Question

The specific gravity of the stainless steel spherical balls used in ball-bearings is $10.2$ . How many iron atoms are present in each ball of diameter 1 cm if the balls contain $84\%$ iron by mass? The atomic mass of iron is 56.
A.$4.12 \times {10^{21}}$
B.$4.82 \times {10^{22}}$
C.$3.82 \times {10^{22}}$
D.None of the above.

Answer 1

First of all we need to calculate the density of steel using the formula for specific gravity. Then using density and volume of the sphere we will get the value of mass. The mass of iron balls will be the same as the mass of steel balls.

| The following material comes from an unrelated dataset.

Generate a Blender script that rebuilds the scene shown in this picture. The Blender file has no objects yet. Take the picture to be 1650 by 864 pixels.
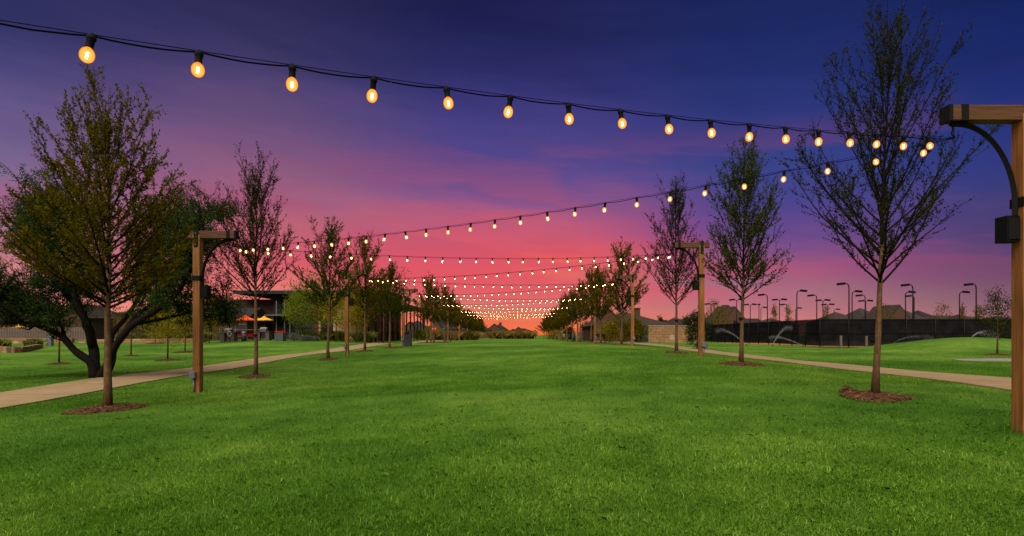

Complete step by step answer:
We know that the density of water is $1{\text{ g}}/{\text{ml}}$ .
${\text{specific gravity}} = \dfrac{{{\text{Density of steel}}}}{{{\text{Density of water}}}}$
Substituting the known values we will get:
${\text{10}}{\text{.2}} = \dfrac{{{\text{Density of steel}}}}{{1{\text{ g}}/{\text{ml}}}}$
The density of steel will be $10.2{\text{ g}}/{\text{mL}}$
Now since this big iron steel ball has the diameter 1 cm that means radius will be half of the diameter that is $0.5{\text{ cm}}$ .
The volume of spherical steel ball will be:
$\dfrac{4}{3}{\text{\pi }}{{\text{r}}^3} = \dfrac{4}{3} \times 3.14 \times {\left( {0.5} \right)^3} = 0.52{\text{ c}}{{\text{m}}^3}$
The density and the volume of this steel ball is known to us, hence the mass of the stell ball will be:
${\text{Mass}} = 0.52 \times 10.2 = 5.34{\text{ g}}$
The number of moles of iron that can be accommodated in one steel ball can be calculated by dividing the mass of the ball to the molar mass of iron. The molar mass of iron is 56. Number of moles of iron will be:
${\text{No}}{\text{. of moles }} = \dfrac{{5.34}}{{56}} = 0.095$
The ball contains $84\%$ iron by mass and one mole contains $6.022 \times {10^{23}}$ atoms of iron. Hence the number of moles of iron present will be:
$\dfrac{{84}}{{100}} \times 0.095 \times 6.022 \times {10^{23}} = 4.82 \times {10^{22}}$

Hence, option B is correct.

Note:
The specific gravity is defined as the ratio of density of the substance to the ration of the density of water. It is also known as the relative density as it is not absolute. It is calculated with respect to the density of water.